Abe dan Trump segera menggelar konferensi pers bersama. Abe dalam kesempatan itu segera mengutuk tindakan Pyongyang. “Uji coba misil Korut tidak bisa ditolerir. Korea Utara harus menaati semua resolusi Dewan Keamanan PBB,” kata Abe.

Trump setelahnya berada di podium, lalu mengucapkan 23 kata, tapi sama sekali tidak mengecam atau menyebut-nyebut uji coba roket Korea Utara. “Saya ingin semua orang memahami bahwa pemerintah AS selalu mendukung Jepang, sekutu utama kami, 100 persen.”

Trump sebetulnyasudah mendapat memo berisi panduan kata-kata untuk pidato tersebut. Namun fotografer Gedung Putih yang berada di lokasi melihat dia mengabaikan catatan tersebut. Dari naskah yang seharusnya dia baca itu, ada kata-kata keras seperti “melindungi sekutu di Asia” dari tindakan Korea Utara “yang provokatif.”

Tindakan Trump yang tidak langsung mengecam Korut mengejutkan semua pihak. Apalagi Trump pernah berkomentar di Twitter yang nadanya keras pada klaim-klaim Korut.

Cina, sebagai negara patron pelindung Pyongyang, turut mengecam uji coba roket.  Juru bicara Kementerian Luar Negeri Cina Geng Shuang menuding Korut nekat terus melanggar sanksi PBB karena tekanan AS dan Korea Selatan. “Semua akar uji coba ini karena provokasi yang dilakukan oleh AS dan Korea Selatan. Semua pihak sebaiknya tidak melakukan provokasi jika ingin menghindari adanya eskalasi konflik di Semenanjung Korea.”

Apa yang Akan Terjadi Selanjutnya?

Dewan Keamanan PBB menyatakan utusan Korut akan diajak bertemu sesegera mungkin. Tidak jelas apa agenda pembicaraan tersebut, mengingat wakil Korut di PBB seringkali mengabaikan kecaman dan rapat-rapat dewan keamanan. Korut juga secara sadar mengabaikan tekanan internasional dengan melakukan setidaknya belasan kali uji coba roket walaupun PBB sudah sepakat menjatuhkan sanksi ekonomi sejak tahun lalu. 

Semasa Barack Obama masih menjadi presiden, AS bersikap keras terhadap Korut setiap kali terjadi uji coba nuklir dan roket. AS mendorong banyak negara memperketat sanksi ekonomi, memblokade pelabuhan, membekukan rekening pejabat Korut. Semua sanksi itu membuat Korut semakin terkucil dari negara-negara lainnya. Namun kini Trump masih saja belum berkomentar. Menteri Luar Negeri AS Rex Tillerson saat ini masih sibuk dengan urusan di internal departemennya, karena belum memiliki wakil. Belakangan dilaporkan banyak sekali diplomat maupun pegawai Kementerian Luar Negeri AS mundur setelah Tillerson ditunjuk menjadi atasan mereka.

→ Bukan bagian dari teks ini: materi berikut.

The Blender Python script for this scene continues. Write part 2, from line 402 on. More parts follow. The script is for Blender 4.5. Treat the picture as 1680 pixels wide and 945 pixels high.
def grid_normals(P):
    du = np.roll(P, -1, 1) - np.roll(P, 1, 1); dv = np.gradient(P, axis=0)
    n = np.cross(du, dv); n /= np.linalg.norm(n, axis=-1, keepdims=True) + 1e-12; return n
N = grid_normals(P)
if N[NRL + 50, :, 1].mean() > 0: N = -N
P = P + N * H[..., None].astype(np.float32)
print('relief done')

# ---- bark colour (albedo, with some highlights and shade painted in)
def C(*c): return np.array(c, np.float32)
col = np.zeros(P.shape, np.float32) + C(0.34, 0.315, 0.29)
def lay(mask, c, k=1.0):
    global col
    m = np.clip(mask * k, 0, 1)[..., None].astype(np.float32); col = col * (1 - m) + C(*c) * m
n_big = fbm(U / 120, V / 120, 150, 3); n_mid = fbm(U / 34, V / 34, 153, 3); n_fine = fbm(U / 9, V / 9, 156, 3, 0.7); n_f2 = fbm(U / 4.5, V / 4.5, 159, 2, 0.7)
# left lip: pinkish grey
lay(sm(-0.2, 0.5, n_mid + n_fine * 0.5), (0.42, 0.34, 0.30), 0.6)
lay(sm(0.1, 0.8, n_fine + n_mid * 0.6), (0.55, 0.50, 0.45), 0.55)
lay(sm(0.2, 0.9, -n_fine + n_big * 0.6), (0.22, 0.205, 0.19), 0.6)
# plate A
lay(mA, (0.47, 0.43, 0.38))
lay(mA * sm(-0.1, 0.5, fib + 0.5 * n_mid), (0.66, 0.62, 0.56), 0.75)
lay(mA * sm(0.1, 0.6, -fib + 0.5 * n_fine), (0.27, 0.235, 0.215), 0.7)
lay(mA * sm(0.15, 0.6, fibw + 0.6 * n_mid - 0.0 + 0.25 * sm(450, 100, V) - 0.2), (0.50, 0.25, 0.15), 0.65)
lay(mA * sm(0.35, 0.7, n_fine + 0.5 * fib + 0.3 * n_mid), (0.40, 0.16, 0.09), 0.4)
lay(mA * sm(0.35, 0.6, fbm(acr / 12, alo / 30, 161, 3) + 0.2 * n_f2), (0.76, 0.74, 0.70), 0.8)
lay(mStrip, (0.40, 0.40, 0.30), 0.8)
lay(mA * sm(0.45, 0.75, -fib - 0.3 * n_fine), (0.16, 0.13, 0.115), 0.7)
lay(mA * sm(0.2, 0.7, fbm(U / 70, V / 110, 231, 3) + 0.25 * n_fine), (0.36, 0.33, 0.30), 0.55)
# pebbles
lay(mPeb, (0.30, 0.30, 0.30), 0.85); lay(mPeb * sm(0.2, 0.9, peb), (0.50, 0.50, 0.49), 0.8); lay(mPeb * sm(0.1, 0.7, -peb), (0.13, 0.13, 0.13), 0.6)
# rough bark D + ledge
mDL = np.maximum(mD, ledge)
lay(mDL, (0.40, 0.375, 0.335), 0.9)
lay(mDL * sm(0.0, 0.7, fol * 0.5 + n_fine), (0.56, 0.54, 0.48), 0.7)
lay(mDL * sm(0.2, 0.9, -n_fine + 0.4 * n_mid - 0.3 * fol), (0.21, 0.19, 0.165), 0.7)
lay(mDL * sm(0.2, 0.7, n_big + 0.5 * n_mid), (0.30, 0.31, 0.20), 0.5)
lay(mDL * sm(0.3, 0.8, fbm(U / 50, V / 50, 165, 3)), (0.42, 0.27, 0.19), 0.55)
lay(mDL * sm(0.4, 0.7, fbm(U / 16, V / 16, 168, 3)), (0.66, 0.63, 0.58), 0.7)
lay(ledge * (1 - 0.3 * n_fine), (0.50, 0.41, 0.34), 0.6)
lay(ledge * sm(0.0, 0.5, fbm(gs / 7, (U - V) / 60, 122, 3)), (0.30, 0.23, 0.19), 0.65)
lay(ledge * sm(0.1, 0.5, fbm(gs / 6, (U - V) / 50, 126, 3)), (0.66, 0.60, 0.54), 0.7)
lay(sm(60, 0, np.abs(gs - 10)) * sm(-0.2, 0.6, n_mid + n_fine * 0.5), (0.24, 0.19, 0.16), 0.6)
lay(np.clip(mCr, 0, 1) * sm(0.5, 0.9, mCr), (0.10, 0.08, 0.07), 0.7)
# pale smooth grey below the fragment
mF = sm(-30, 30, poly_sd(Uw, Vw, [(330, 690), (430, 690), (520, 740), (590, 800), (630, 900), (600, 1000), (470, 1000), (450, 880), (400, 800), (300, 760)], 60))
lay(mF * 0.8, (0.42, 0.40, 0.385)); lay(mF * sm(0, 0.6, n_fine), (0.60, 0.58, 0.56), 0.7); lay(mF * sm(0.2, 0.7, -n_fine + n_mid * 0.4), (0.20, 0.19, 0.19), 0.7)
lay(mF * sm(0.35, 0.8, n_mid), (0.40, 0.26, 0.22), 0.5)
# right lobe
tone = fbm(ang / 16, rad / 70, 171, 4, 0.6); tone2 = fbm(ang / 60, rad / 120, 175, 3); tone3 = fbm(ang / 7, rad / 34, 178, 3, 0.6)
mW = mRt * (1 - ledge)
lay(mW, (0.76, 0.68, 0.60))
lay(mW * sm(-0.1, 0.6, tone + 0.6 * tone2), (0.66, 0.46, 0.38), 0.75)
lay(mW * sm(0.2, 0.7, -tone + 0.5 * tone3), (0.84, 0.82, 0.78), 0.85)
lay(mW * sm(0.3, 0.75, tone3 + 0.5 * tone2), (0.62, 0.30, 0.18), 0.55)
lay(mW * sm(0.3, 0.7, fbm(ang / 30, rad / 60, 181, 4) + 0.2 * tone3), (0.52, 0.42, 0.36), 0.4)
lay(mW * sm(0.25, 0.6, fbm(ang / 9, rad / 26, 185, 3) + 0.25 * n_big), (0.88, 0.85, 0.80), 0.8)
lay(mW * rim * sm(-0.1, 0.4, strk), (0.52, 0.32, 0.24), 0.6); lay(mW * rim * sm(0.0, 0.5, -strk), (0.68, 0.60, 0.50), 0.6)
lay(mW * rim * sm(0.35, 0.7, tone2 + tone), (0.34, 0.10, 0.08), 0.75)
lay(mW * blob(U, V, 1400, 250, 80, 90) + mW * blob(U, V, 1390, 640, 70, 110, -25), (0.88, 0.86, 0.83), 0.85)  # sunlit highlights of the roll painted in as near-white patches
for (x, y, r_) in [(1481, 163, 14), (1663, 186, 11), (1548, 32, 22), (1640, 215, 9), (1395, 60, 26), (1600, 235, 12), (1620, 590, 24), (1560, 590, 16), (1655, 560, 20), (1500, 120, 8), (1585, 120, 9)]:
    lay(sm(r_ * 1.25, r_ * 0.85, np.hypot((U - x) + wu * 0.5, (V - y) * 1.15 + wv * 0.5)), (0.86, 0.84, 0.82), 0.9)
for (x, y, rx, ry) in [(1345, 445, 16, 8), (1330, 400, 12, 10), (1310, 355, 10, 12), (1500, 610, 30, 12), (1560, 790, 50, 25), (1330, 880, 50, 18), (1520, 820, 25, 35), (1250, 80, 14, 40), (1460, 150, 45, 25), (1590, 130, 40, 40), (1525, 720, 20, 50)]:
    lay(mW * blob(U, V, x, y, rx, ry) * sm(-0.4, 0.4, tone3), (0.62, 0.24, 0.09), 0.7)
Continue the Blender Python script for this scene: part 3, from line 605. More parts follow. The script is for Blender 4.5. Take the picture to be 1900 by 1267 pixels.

“Kami terus memantau seperti apa kebijakan dan cara [Trump] menghadapi Korea Utara,” kata Evan Medeiros, Wakil Direktur Eurasia Grup sekaligus mantan penasehat Obama saat diwawancarai the New York Times. “Sejauh ini tak ada opsi yang positif untuk menangani persoalan Korut. Setiap detik, setiap hari, ancaman dari Korut semakin membesar. Persoalan nuklir ini adalah ancaman bagi semua pemimpin di Asia, bahkan dunia.”